Na sua obra mais famosa, ela aplicou o sistema socialista de Karl Marx e Friedrich Engels à dinâmica familiar. Mulheres e crianças seriam, na lógica dela, classes oprimidas pelos homens da mesma forma que os proletários supostamente eram oprimidos pelos burgueses.
O diagnóstico marxista leva a uma conclusão marxista: somente uma “revolução feminista” poderia mudar o estado das coisas.
A revolução, na verdade, é uma revolta contra a natureza, que atribuiu às mulheres o papel de gerar filhos. "A natureza produziu a desigualdade fundamental", lamentou Shulamith. Se as diferenças biológicas são a origem do privilégio masculino, é preciso lutar contra as diferenças biológicas.

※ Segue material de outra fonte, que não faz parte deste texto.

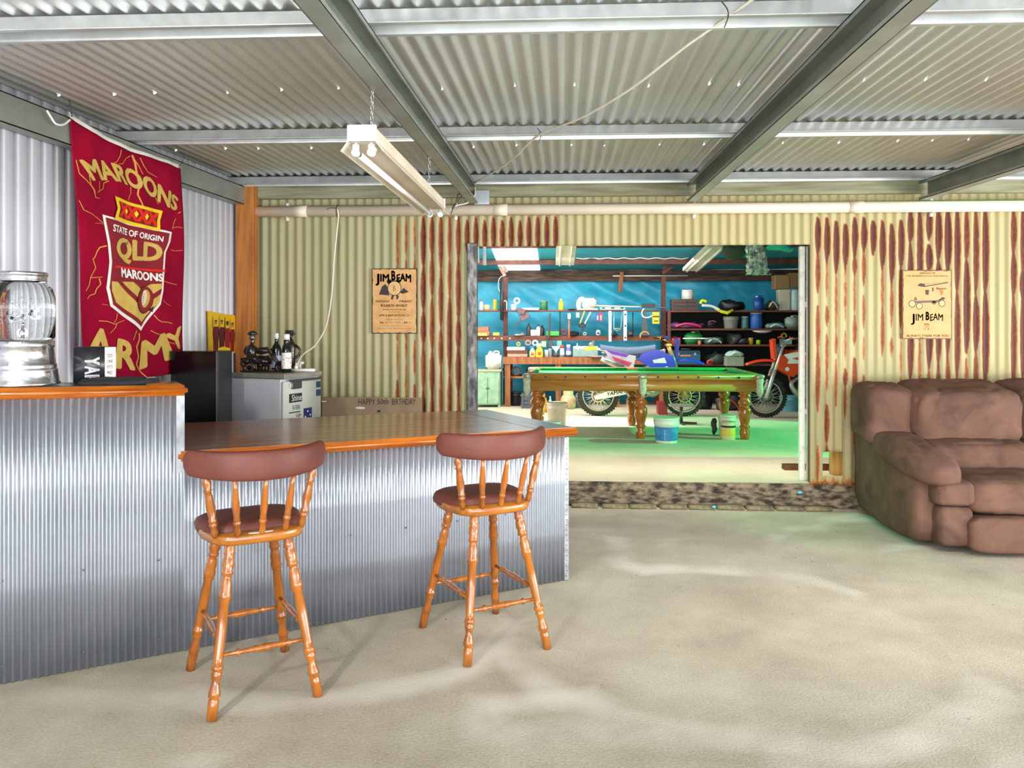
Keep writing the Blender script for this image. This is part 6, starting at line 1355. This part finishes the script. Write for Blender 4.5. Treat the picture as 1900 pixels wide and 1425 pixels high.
item('can', 'green_jar', 1382, ZBb, 13, 22, '4c8078', 'green jar with white lid left of blue jar on second rack shelf', 'jar', col2='d0e0d4')
item('can', 'blue_jar', 1403, ZBb, 22, 29, '2860b4', 'big blue jar with white lid on second rack shelf', 'jar', col2='e0ecdc')
item('heap', 'glassware', 1436, ZBb, 34, 10, '6a9088', 'low greenish glassware heap on second rack shelf', 'glassware', col2='c8e8dc')
item('jug', 'grey_container', 1470, ZBb, 26, 24, 'a4b8a8', 'pale grey square container at right end of second rack shelf', 'container')
item('toolbox', 'red_tool_box', 1252, ZC, 18, 14, 'b83c24', 'red box at left end of third rack shelf', 'toolbox')
item('jug', 'green_jerry_can', 1286, ZC, 32, 24, '2c8c44', 'green jerry can on third rack shelf', 'jerry can')
item('can', 'red_can', 1298, ZC, 6, 7, 'd86a50', 'tiny red tin in front of the green jerry can', 'tin', Y=13.5)
item('heap', 'pipe_tangle', 1322, ZC, 34, 14, '4c6c64', 'tangle of pipes and jars on third rack shelf', 'pipes', col2='d4e8e0')
g = G(); g.tube([P(x, y, Y=13.45) for x, y in ((1267, 628), (1318, 628), (1325, 630), (1334, 634))], .014, 8); single('chrome_bar', g, plain('dce4e0', .25, .8), 'bent chrome bar lying across front of third rack shelf', 'bar')
item('heap', 'dark_glass_bag', 1360, ZC, 22, 20, '3a403c', 'dark grey bag in middle of third rack shelf', 'bag')
item('heap', 'purple_bag', 1380, ZC, 18, 14, '3a3650', 'dark purple bag on third rack shelf', 'bag')
item('can', 'yellow_can', 1393, ZC, 9, 12, 'd4b428', 'yellow tin on third rack shelf', 'tin')
item('can', 'lime_ball', 1407, ZC, 8, 8, 'a8d828', 'lime green pot on third rack shelf near the orange bike bars', 'pot', col2='b8e038')
item('box', 'pale_box', 1458, ZC, 18, 10, '9cc8b8', 'pale green box on third rack shelf near door frame', 'box')
item('roll', 'tape_roll', 1455, ZC+.09, 12, 10, 'e4b028', 'yellow tape roll on top of the pale green box', 'tape roll')
t = thing('white_dish', 'white shallow dish hanging under second rack shelf', 'dish', (XP(1409), 13.52, ZBb-.075)); k = 13.5/1500
g = G(); g.lathe((0, 0, 0), [(6*k, 0), (14*k, 2.2*k), (18*k, 4.5*k), (17*k, 4.6*k), (5*k, .5*k)], 24); ob('dish', g, plain('e8dce8', .4), t)
item('toolbox', 'blue_tool_case', 1272, ZD, 50, 28, '1c5878', 'blue tool case with orange lettering stripe on the rack bottom shelf', 'tool case', col2='283c44', Y=13.5)
g = G(); p_ = P(1272, 660, Y=13.37); g.box(p_, (.17, .004, .02)); single('case_stripe', g, plain('e88838', .4), 'orange stripe badge on the front of the blue tool case', 'badge')
item('helmet', 'red_hat', 1317, ZD, 12, 8, 'd83c3c', 'small red cap right of the blue tool case', 'cap', Y=13.4, col2='f0a8a0')
item('heap', 'dark_tarp_heap', 1330, ZD, 34, 22, '283430', 'dark folded tarp on bottom shelf of the rack', 'tarp', Y=13.6)
item('box', 'rope_crate', 1361, ZD-.02, 32, 17, '98a08c', 'grey-green carton full of pale rope on bottom rack shelf', 'carton', Y=13.4, dep=.25)
item('heap', 'rope', 1361, ZD+.13, 28, 11, 'b8dcc8', 'pale green rope piled in the grey-green carton', 'rope', Y=13.4, col2='d0ece0')
item('can', 'white_canister', 1464, ZD, 13, 26, 'd0dccc', 'tall white canister near the door frame on bottom rack shelf', 'canister', Y=13.5)
item('can', 'white_canister', 1453, ZD, 10, 14, 'a8ccc4', 'short pale green canister beside the tall white one', 'canister', Y=13.5)
item('heap', 'blue_gloves', 1440, ZD+.18, 10, 16, '3c7cb0', 'blue gloves hanging near the white canisters', 'gloves', Y=13.6)
item('bucket', 'blue_crate_tub', 1465, .2, 36, 28, '6cb8c8', 'pale blue tub on the floor under the orange bike', 'tub', Y=13.0, col2='2c8cd0')
# buckets by the table
item('bucket', 'lidded_bucket', 1033.5, .2, 39, 44, 'ecdcc0', 'cream lidded bucket on the floor behind the nearer bucket', 'bucket', Y=10.9)
item('bucket', 'open_bucket', 1021, .2, 40, 42, 'd8d0bc', 'open cream bucket nearest the bar corner, beside pool table leg', 'bucket', Y=9.25, col2='open')
bk = item('bucket', 'paint_bucket', 1236.5, .2, 47, 46, 'd4dcc8', 'white paint bucket with blue label under the pool table', 'bucket', Y=9.45)
kk = 9.45/1500; g = G(); g.lathe((0, 0, 0), [(47*kk/2*.845, .03), (47*kk/2*.95, 30*kk)], 32, cap=False); ob('blue_label', g, M('blue_paint_label', '3c8cc0', '2c6ca8', rough=.5, scale=10), bk)
g = G(); rr_ = 47*kk/2*.93
def wrap(u, v): a = -PI/2-.35+.02+.12*v; return Vector((rr_*math.cos(a), rr_*math.sin(a), .04+.15*u))
write(g, 'endure', lambda u, v: wrap(u, 1-v), .01, th=0); g.v = [tuple(Vector(v)*1.0) for v in g.v]; ob('label_lettering', g, plain('e8f0f4', .5), bk)
item('bucket', 'lidded_tub', 1349, .2, 32, 38, 'd8d4bc', 'cream tub with lid standing behind the yellow-labelled tin', 'tub', Y=10.05)
yt = item('can', 'paint_tin', 1351, .2, 26, 32, 'd4c890', 'cream tin with yellow label under right end of pool table', 'paint tin', Y=9.75, col2='c8c4b0')
kk = 9.75/1500; g = G(); g.lathe((0, 0, 0), [(13.2*kk, .05), (13.2*kk, 20*kk)], 24, cap=False); ob('yellow_label', g, plain('d8b840', .5), yt); g = G(); g.lathe((0, 0, 0), [(13.3*kk, 22*kk), (13.3*kk, 26*kk)], 24, cap=False); ob('dark_band', g, plain('2c2418', .5), yt)
g = G(); kk = 10.1/1500
def fnb(v): return v+Vector((mnoise.noise(v*20)*.02, 0, mnoise.noise(v*24)*.02))
p_ = P(1325, 0, Y=10.1); g.ball((p_.x, 10.1, .31), (.035, .05, .105), 14, 10, fn=fnb); single('black_bag', g, BK, 'small black bag against the back right pool table leg', 'bag')
# bike lift stand
t = thing('lift_stand', 'grey steel bike lift stand with flat top plate under the pool table', 'stand', (XP(1264, 11.3), 11.3, .2)); k = 11.3/1500
g = G(); g.box((0, 0, 33*k), (44*k, .22, 3*k), bev=.003); ob('top_plate', g, plain('a09890', .4, .4), t); g = G(); g.cyl((0, 0, 0), (0, 0, 32*k), .022, seg=12); ob('post', g, plain('5c564e', .5, .4), t)
g = G(); g.bar((-12*k, 0, 1.5*k), (26*k, -.1, 1.5*k), .04, .03); g.bar((0, -.25, 1.5*k), (0, .25, 1.5*k), .04, .03); ob('base', g, plain('4c463e', .5, .4), t)
# roof-hung things in the shed
def batten(name, label, pts, Y, w_):
    a = P(*pts[0], Y=Y); b = P(*pts[1], Y=Y+pts[2]); t = thing(name, label, 'ceiling light', tuple(((a+b)/2)))
    g = G(); g.bar(a, b, w_, .05); ob('housing', g, TANW, t, world=True)
    d = (b-a).normalized()
    g = G()
    for k in (.12, .88): c = a+(b-a)*k; g.cyl(c, (c.x, c.y, SR(c.y)+.01), .004, seg=6)
    ob('hanging_wire', g, BK, t, world=True)
    for s_ in (-1, 1):
        o_ = d.cross(Vector((0, 0, 1))).normalized()*w_*.28*s_+Vector((0, 0, -.04)); g = G(); g.cyl(a+o_+d*.05, b+o_-d*.05, .016, seg=12); ob('tube', g, WH, t, world=True)
batten('shed_batten_light', 'fluorescent batten hanging end-on under the shed roof beside the skylight', [(1052, 440), (1048, 489), 1.6], 11.0, .28)
batten('shed_batten_light', 'fluorescent batten hanging diagonally under the shed roof at right', [(1330, 455), (1282, 500), 1.6], 11.2, .26)
t = thing('plastic_bag_bundle', 'clear plastic sheeting bundle hanging from the shed roof near the door frame', 'plastic bag', tuple(P(1407, 512, Y=10.5)))
def pb(u, v):
    c = P(1400+7*v, 452+58*v, Y=10.5); a = 2*PI*u; r = .13*(.7+.5*v-.25*v*v); n_ = mnoise.noise(Vector((math.cos(a)*2.5, math.sin(a)*2.5, v*6)))
    return c+Vector((r*(1+.5*n_)*math.cos(a), r*(1+.5*n_)*math.sin(a), 0))
g = G(); g.surf(pb, 40, 40); c = P(1400, 456, Y=10.5); g.cyl(c, (c.x, c.y, SR(c.y)), .08, seg=8); ob('sheeting', g, M('crumpled_clear_plastic', 'b8c8ac', '5c6c54', rough=.15, scale=26, stretch=(1, 1, .5), contrast=(.4, .6), spec=1), t, world=True)
g = G(); c = P(1447, 459, Y=10.3); g.cyl(c, (c.x, c.y, SR(c.y)), .02, seg=8); g.ball(c, (.17, .08, .045), 20, 10, fn=lambda v: v+Vector((0, 0, mnoise.noise(v*9)*.06))); single('green_cloth_bundle', g, plain('20b890', .6), 'bright green cloth bundle tucked under the shed roof, top right of the opening', 'cloth')
g = G(); c = P(1362, 464, Y=10.8); g.cyl(c, (c.x, c.y, SR(c.y)), .02, seg=8); g.ball(c, (.16, .08, .10), 20, 12, fn=lambda v: v+Vector((0, 0, mnoise.noise(v*8)*.09))); single('dark_cloth_bundle', g, plain('3c4834', .8), 'dark green tattered bundle hanging left of the clear plastic', 'cloth')
for px, h_ in ((899, 32), (886, 28)):
    g = G(); a = P(px, 452, Y=9.4); b = P(px, 452+h_+8, Y=9.4); a.z = SR(9.4); g.tube([a, a+(b-a)*.6, b], [.012, .014, .024], 8); single('rope_end', g, plain('f0eef4', .6), 'white knotted rope end hanging left of the skylight' if px > 890 else 'white rope end hanging beside the galvanised post', 'rope')
g = G(); a = P(1154, 505, Y=14.25); b = P(1150, 542, Y=14.25); g.bar(a, b, .07, .03); single('timber_cleat', g, OB, 'short timber cleat fixed below the dark roof plate against the tarpaulin', 'timber')
g = G(); g.cyl(P(1137, 512, Y=14.262), P(1276, 511.5, Y=14.262), .012, seg=8); single('conduit_pipe', g, plain('e0d8d4', .4), 'thin white conduit running along the dark roof plate', 'conduit')
g = G(); pts = [P(1068+i*15, 479+(1.5 if i % 2 else -.5), Y=13.36) for i in range(15)]; g.tube(pts, .008, 6, smooth_path=3); single('roof_cable', g, plain('e8e0dc', .5), 'thin white cable looping along the shed roof purlin', 'cable')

Família ortodoxa, militância radical
Shulamith nasceu em Ottawa, Canadá, e morou no estado americano do Missouri antes de se mudar para Chicago e, por fim, Nova York.
Ela foi criada em uma família de judeus ortodoxos e estudou artes antes de se envolver no movimento feminista. Quando publicou seu livro mais influente, ela tinha apenas 25 anos.
A obra apregoa que uma verdadeira revolução feminista se tornaria possível pela primeira vez na história graças à evolução da tecnologia e da cultura. Shulamith não esconde que sua tese se baseia em uma perspectiva marxista — com um pouco de Sigmund Freud.
Não por acaso, o livro começa com uma citação de Friedrich Engels sobre as mudanças constantes na sociedade. Apesar da deferência, Shulamith Firestone critica a análise marxista clássica, que se concentrou na análise econômica e não foi a fundo o suficiente nas raízes "psicossexuais" das classes.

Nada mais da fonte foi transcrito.